Sì. Faccio film per hobby da quando ho 16 anni, sviluppavo gli 8mm in una camera oscura. Ma una sera, a casa di amici, ho visto un programma televisivo che trasmetteva un profilo di Steven Spielberg, in occasione dell'uscita di ET, era il 1982, e Spielberg era un ebreo, che non andava bene a scuola, che si nutriva di film... proprio come me. Tornando a casa ricordo di aver deciso in quel preciso istante che avrei cercato di fare del cinema il mio mestiere e che avrei fatto dei film per il grande pubblico. Per questo mi occupo di fantascienza e di fantasy, faccio film di genere o film come questo, che so che possono essere fruiti da un grande pubblico. Il momento in cui decidi cosa vuoi fare è molto importante, il 50% del problema è risolto, resta da capire come farlo. Ma ero molto felice quella sera, la ricordo bene, potrei mostrarvi il punto del marciapiede dove ho avuto quest'illuminazione. In ogni caso, sì: sto facendo i film che sognavo di fare.

In un progetto classico come Operazione Valchiria, il suo lato più creativo e più innovatore, anche dal punto di vista tecnologico, non è stato un po' sacrificato?
No, non mi sono sentito mai le mani legate. Ho fatto delle scelte, ma non sono state delle limitazioni. Ho girato in 1:85 anziché in Cinemascope, come non facevo dal mio primissimo film, Public Access, ho girato per la prima volta con macchine da presa con sistema Aeroflex e con ottiche Zeiss, perché eravamo in Germania. Voglio cogliere queste opportunità di girare in pellicola, perché forse presto non lo faremo più. Non ho sentito delle limitazioni ma una grande responsabilità che veniva dalla storia che stavo raccontando. Perché è un thriller, ma è soprattutto una storia vera. Questa è stata una sfida nuova per me, come artista.

Quale delle location reali che avete sfruttato ti ha emozionato di più? Il Bendlerblock. Non subito, però. Quando siamo arrivati sul posto, in compagnia di numerosi visitatori, ho pensato che non era poi insostituibile e che avrei anche potuto ricostruirlo altrove e la maggior parte della gente non si sarebbe accorta della differenza. Poi girammo la scena delle esecuzioni e osservammo un minuto di silenzio per le vittime reali di quegli omicidi. Verso le tre di notte, in una pausa, dopo aver scherzato con Tom Cruise sul fatto che i componenti della troupe se n'erano andati tutti, sono rimasto un attimo solo nel bel mezzo del Bendlerblock, a guardare il pavimento per capire come girare la scena successiva e improvvisamente mi sono messo a pensare a come dev'essere stato per quegli uomini venire prelevati nel cuore della notte da quell'edificio e portati nel cortile per essere uccisi dalle persone con cui avevano lavorato fino a quel momento. Ho provato una grande tristezza, per tutte le vittime della seconda guerra mondiale. Lo dico perché normalmente, sul set, sono molto pragmatico, penso solo al da farsi, ma quello è stato un momento catartico. Poi sono tornato al lavoro.

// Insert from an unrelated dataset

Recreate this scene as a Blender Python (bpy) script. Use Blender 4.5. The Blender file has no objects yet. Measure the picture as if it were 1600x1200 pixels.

Si è dimostrato abile in diversi generi cinematografici. Ora è tornato al thriller. Lo sente più di altri nelle sue corde?
Il mio genere sono le grandi storie, le storie belle e interessanti, come questa e I Soliti Sospetti, specie se scritte con il linguaggio che utilizza Chris (McQuarrie, ndr). Quanto a preferenze, però, il mio amore per la fantascienza e il fantasy è talmente forte che non vedo l'ora di tornare a fare quello.